Panel Explores Minority Marriage Gap

Research indicates that marriage is good for society, but there is a pronounced racial divide in the marriage rates and no easy answers on what actions — if any — government should take to rectify it, a panel of experts said Wednesday at the Law School.

Richard Banks, Leah Sears and Kerry AbramsLaw School professor Kerry Abrams, Stanford Law professor Richard Banks and Georgia Supreme Court Chief Justice Leah Sears participated in the discussion, which was presented by the Center for the Study of Race and Law and co-sponsored by the Asian Pacific American Law Students Association, the Black Law Students Association, the Journal of Law & Politics and the Virginia Journal of Social Policy & the Law.

The panelists agreed that marriage is beneficial. Single men have a 250 percent higher mortality rate than married men, and single women have a 50 percent higher mortality rate than married women, Abrams said. Married men are also more likely to have a higher income and to show up for work on time. Happy marriages are also correlated with higher self-esteem among children.

“A lot of these studies seem to indicate that marriage is really good for men, a little bit good for women, and really really good for children, and if that’s the case, then I think the state would want to support marriage,” Abrams said.

Despite these statistics, there’s a substantial marriage gap between black and white Americans. Banks said African-Americans have the lowest marriage rate out of all demographics: African-American women are three times as likely to never marry as their white counterparts. Sears said 70 percent of black children are born out of wedlock.

The reason behind this marriage gap is the subject of much research. One answer is the rate of incarceration of young black men, which Banks said totals over one million – more than the number of young black men in college. The gap could be the product of a numbers imbalance: There are more marriageable women than men.

But Banks said marriage market issues cannot be the whole answer. If the gap were attributable to a numbers imbalance, one would assume that the available African-American men would all be married.

On the contrary, “the men who are in short supply are less likely to marry than their white counterparts,” Banks said. “That’s extraordinary.”

Black men also show a different socioeconomic marriage pattern than men from other races. The typical pattern is that the wealthier a man is, the more likely it is that he will marry.
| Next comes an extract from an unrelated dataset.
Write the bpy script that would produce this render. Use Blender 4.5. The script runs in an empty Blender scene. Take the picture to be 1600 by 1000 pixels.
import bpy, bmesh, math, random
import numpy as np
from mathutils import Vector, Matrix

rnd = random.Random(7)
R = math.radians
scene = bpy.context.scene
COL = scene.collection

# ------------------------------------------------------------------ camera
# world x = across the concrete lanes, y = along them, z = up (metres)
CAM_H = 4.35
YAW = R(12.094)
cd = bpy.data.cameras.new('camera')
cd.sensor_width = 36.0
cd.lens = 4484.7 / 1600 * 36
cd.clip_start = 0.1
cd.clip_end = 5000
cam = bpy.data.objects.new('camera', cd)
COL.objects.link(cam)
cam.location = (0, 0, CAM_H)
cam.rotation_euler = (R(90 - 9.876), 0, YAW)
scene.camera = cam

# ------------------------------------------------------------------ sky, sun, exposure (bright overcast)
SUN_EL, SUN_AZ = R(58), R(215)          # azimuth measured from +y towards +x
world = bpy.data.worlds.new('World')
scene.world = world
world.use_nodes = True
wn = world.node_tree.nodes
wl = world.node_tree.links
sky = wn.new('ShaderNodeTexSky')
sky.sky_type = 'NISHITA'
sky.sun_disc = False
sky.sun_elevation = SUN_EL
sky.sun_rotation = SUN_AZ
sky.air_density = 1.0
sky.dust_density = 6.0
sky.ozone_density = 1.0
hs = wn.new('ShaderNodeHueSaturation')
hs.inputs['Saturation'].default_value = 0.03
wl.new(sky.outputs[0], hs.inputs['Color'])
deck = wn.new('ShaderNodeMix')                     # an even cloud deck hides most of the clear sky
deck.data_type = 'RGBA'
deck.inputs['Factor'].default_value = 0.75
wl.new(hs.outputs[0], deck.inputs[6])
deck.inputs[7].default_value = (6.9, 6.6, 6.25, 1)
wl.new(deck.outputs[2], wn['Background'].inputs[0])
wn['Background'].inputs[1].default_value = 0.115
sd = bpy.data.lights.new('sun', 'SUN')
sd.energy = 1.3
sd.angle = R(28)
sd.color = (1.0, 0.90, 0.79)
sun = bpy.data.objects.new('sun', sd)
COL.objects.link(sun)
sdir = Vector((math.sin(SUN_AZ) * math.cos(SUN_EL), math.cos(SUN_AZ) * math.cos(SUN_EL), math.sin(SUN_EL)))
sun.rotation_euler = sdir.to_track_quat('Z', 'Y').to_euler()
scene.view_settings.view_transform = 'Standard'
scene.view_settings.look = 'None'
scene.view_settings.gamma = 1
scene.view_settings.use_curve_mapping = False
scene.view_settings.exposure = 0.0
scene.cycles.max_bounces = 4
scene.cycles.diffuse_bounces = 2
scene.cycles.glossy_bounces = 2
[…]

Among black men, however, the pattern is reversed. A black man who makes over $150,000 a year is less likely to marry than a black man who makes $70,000 a year, Banks said.

“Once you study it and see the full dimensions of that gap, it makes you just sit down and say, ‘Wow,’” Banks said.

The question is what should be done about the marriage gap, if anything, the panelists said. Abrams suggested that there are a variety of policies the government can implement, from tax incentives to a reevaluation of some drug laws to increase the pool of marriageable men.

Sears, however, said the marriage rate could be increased without immediately appealing to the government.

“All too often, blame is put on the government,” Sears said. “My position has been that if families can come together and stay together, that’s the best child-welfare program we have, and we can do it ourselves. We need to stop sticking our heads in the ground and [start] looking to ourselves to do something about it.”

Banks favored some government intervention but said he was “queasy” about any amount beyond basic levels.

“I think that’s what we should do: support those who want to marry and remove obstacles,” he said. “I have qualms, though, about the wisdom of any efforts that would push people into marriage or that would lock people into marriage once they decide to divorce.”

Sears reminded women that they still have a say in their futures.

“You’ll get married if you want to get married and you require certain things of this person that you want,” she said. “If you want to get married, you will get married. That’s it.”